[Your objective] Quote all lines below exactly. Images stay out.

[Collected material]
- - - - -

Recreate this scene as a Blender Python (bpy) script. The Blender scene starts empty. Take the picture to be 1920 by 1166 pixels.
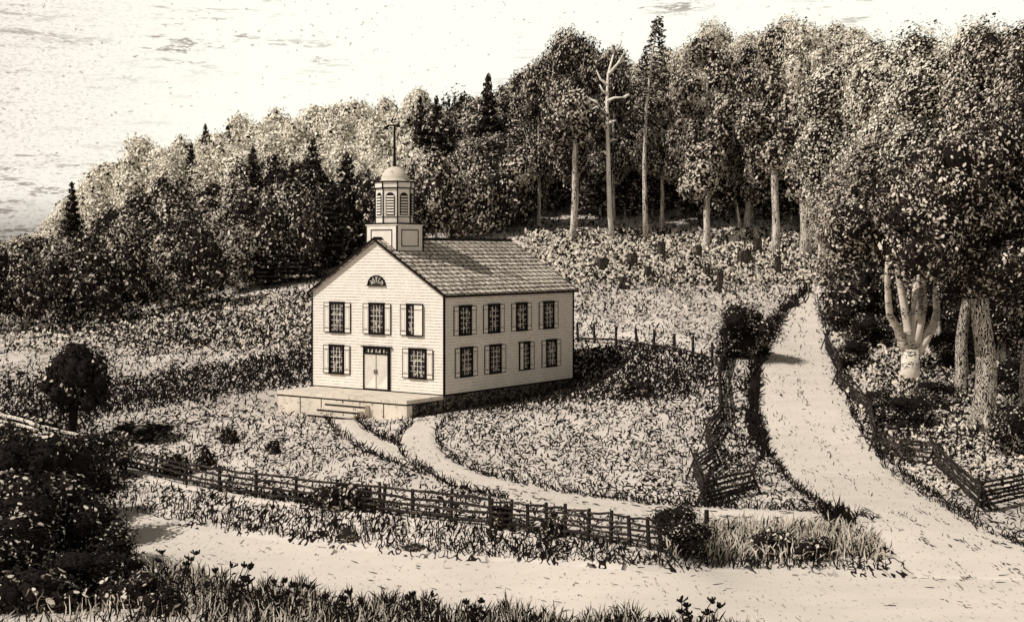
import bpy, math, random
import numpy as np
from mathutils import Vector, Matrix
random.seed(7); RNG = np.random.default_rng(11)
R = math.radians
sc = bpy.context.scene
# ------------------------------------------------------------------ camera
HC, F, HOR = 9.17, 2600.0, 475.0          # eye height, focal length in photo pixels, horizon row
cam_d = bpy.data.cameras.new('camera'); cam = bpy.data.objects.new('camera', cam_d)
sc.collection.objects.link(cam); sc.camera = cam
cam.location = (0, 0, HC); cam.rotation_euler = (R(90), 0, 0)
cam_d.sensor_width = 36; cam_d.lens = 36 * F / 1920; cam_d.shift_y = -(583 - HOR) / 1920
cam_d.clip_start = 0.5; cam_d.clip_end = 9000
# ------------------------------------------------------------------ sky, sun, exposure
SUN_EL = R(47); SUN_TRAVEL = Vector((0.90, 0.44, 0)).normalized()   # light travels to the right and away
wd = bpy.data.worlds.new('World'); sc.world = wd; wd.use_nodes = True
nt = wd.node_tree; nt.nodes.clear()
def N(nt, t, **kw):
    n = nt.nodes.new(t)
    for k, v in kw.items():
        if k in n.inputs.keys() if hasattr(n.inputs, 'keys') else False: n.inputs[k].default_value = v
        else: setattr(n, k, v)
    return n
def mathn(nt, op, a, b=None, clamp=False):
    n = nt.nodes.new('ShaderNodeMath'); n.operation = op; n.use_clamp = clamp
    for i, v in enumerate((a, b)):
        if v is None: continue
        if isinstance(v, (int, float)): n.inputs[i].default_value = v
        else: nt.links.new(v, n.inputs[i])
    return n.outputs[0]
def mixc(nt, f, a, b):
    n = nt.nodes.new('ShaderNodeMix'); n.data_type = 'RGBA'
    for s, v in ((n.inputs[0], f), (n.inputs[6], a), (n.inputs[7], b)):
        if isinstance(v, (int, float)): s.default_value = v
        elif isinstance(v, tuple): s.default_value = (*v[:3], 1)
        else: nt.links.new(v, s)
    return n.outputs[2]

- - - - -

[The response]
Recreate this scene as a Blender Python (bpy) script. The Blender scene starts empty. Take the picture to be 1920 by 1166 pixels.
import bpy, math, random
import numpy as np
from mathutils import Vector, Matrix
random.seed(7); RNG = np.random.default_rng(11)
R = math.radians
sc = bpy.context.scene
# ------------------------------------------------------------------ camera
HC, F, HOR = 9.17, 2600.0, 475.0          # eye height, focal length in photo pixels, horizon row
cam_d = bpy.data.cameras.new('camera'); cam = bpy.data.objects.new('camera', cam_d)
sc.collection.objects.link(cam); sc.camera = cam
cam.location = (0, 0, HC); cam.rotation_euler = (R(90), 0, 0)
cam_d.sensor_width = 36; cam_d.lens = 36 * F / 1920; cam_d.shift_y = -(583 - HOR) / 1920
cam_d.clip_start = 0.5; cam_d.clip_end = 9000
# ------------------------------------------------------------------ sky, sun, exposure
SUN_EL = R(47); SUN_TRAVEL = Vector((0.90, 0.44, 0)).normalized()   # light travels to the right and away
wd = bpy.data.worlds.new('World'); sc.world = wd; wd.use_nodes = True
nt = wd.node_tree; nt.nodes.clear()
def N(nt, t, **kw):
    n = nt.nodes.new(t)
    for k, v in kw.items():
        if k in n.inputs.keys() if hasattr(n.inputs, 'keys') else False: n.inputs[k].default_value = v
        else: setattr(n, k, v)
    return n
def mathn(nt, op, a, b=None, clamp=False):
    n = nt.nodes.new('ShaderNodeMath'); n.operation = op; n.use_clamp = clamp
    for i, v in enumerate((a, b)):
        if v is None: continue
        if isinstance(v, (int, float)): n.inputs[i].default_value = v
        else: nt.links.new(v, n.inputs[i])
    return n.outputs[0]
def mixc(nt, f, a, b):
    n = nt.nodes.new('ShaderNodeMix'); n.data_type = 'RGBA'
    for s, v in ((n.inputs[0], f), (n.inputs[6], a), (n.inputs[7], b)):
        if isinstance(v, (int, float)): s.default_value = v
        elif isinstance(v, tuple): s.default_value = (*v[:3], 1)
        else: nt.links.new(v, s)
    return n.outputs[2]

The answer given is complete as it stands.